Bologna, 8 novembre 2014 - Se tutte le belle canzoni fossero già state scritte, il mondo sarebbe terribilmente noioso. Parola di Michael Bublé, in concerto stasera all’Unipol Arena per completare la tranche italiana di quel To Be Loved World Tour transitato pure da Milano lo scorso gennaio con standard del calibro di Feeling good o I’ve got the world in a string e qualche aspirante evergreen tipo Get lucky dei Duft Punk per soddisfare la voglia di nuovo dei tempi.

Show esaurito in un amen, grazie ad una prevendita a tamburo battente che ribadisce la credibilità di cui gode ancora il crooner canadese, scoperto dal produttore David Foster, lanciato da una vecchia hit di Van Morrison e reso popolare nel nostro paese da Fiorello. Anche se i 40 milioni di dischi venduti, il matrimonio e la paternità, hanno cambiato qualcosa nel mondo del ragazzone di Burnaby, British Columbia, sposato con l’attrice argentina Luisana Lopilato e padre del piccolo Noah, quindici mesi. «Dieci anni di successi non hanno affievolito il fuoco e la voglia di scoperta che mi bruciano dentro e, sinceramente, penso che il bello debba ancora venire – assicura lui –. Anche se in cuor mio preferisco di gran lunga il ruolo di padre e marito a quello di star. Il remake del film sul cantante che s’innamora, mette su famiglia, e poi abbandona tutto per la carriera, non fa per me». Questo, però, non ha impedito al trentanovenne di origini italiane (il nonno Demetrio Santagà è originario di Sambughè di Preganziol, Treviso, mentre nonna Iolanda di Villa Santa Lucia degli Abruzzi) di mettete in calendario ben 155 concerti in un anno e mezzo che gli hanno fruttato, finora, 52 milioni di dollari d’incasso.

Prodotto dal guru della console Bob Rock, l’ultimo album To be loved non ha incontrato gli strepitosi consensi del predecessore Christmas – ma vendere sette milioni di album, come ha fatto quella raccolta di classici natalizi, rappresenterebbe un’impresa impossibile di questi tempi anche per gli U2 – eppure è entrato lo stesso sottopelle, grazie a classici come Something stupid, You make me feel so young o Come dance with me che figurano pure nello show. Due milioni di acquirenti, d’altronde, non possono avere torto. «Canto in 44 paesi e non è facile mantenere una forte presenza in tutti – si giustifica lui –. Faccio il meglio che posso, ma a volte è difficile; per questo ho pensato di accorpare il pubblico di ogni paese puntando su grandi strutture come il Forum di Assago o l’Unipol Arena. Mia moglie, poi, è una donna di successo, un’attrice affermata, e per la salvaguardia del nostro legame è importante ed io tenga alla sua carriera come alla mia. Se dieci anni fa mi sentivo solo un ragazzino che cercava di capire chi era, ora mi sento soddisfatto sia dell’artista che dell’uomo».

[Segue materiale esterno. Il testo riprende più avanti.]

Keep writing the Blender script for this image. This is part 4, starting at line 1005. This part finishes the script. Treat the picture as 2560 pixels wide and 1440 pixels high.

Per via di quel registro baritonale e di quel tono carezzevole, confidenziale, con cui porge le canzoni, in diversi hanno avanzato paragoni fra Bublé e Frank Sinatra. Un azzardo. Se in scena è impossibile, infatti, avere i toni scuri, la dizione, il carisma inarrivabile di Ol’ blue eyes, si può sempre avere la potenza, il bell’aspetto, la simpatia di Michael Bublé.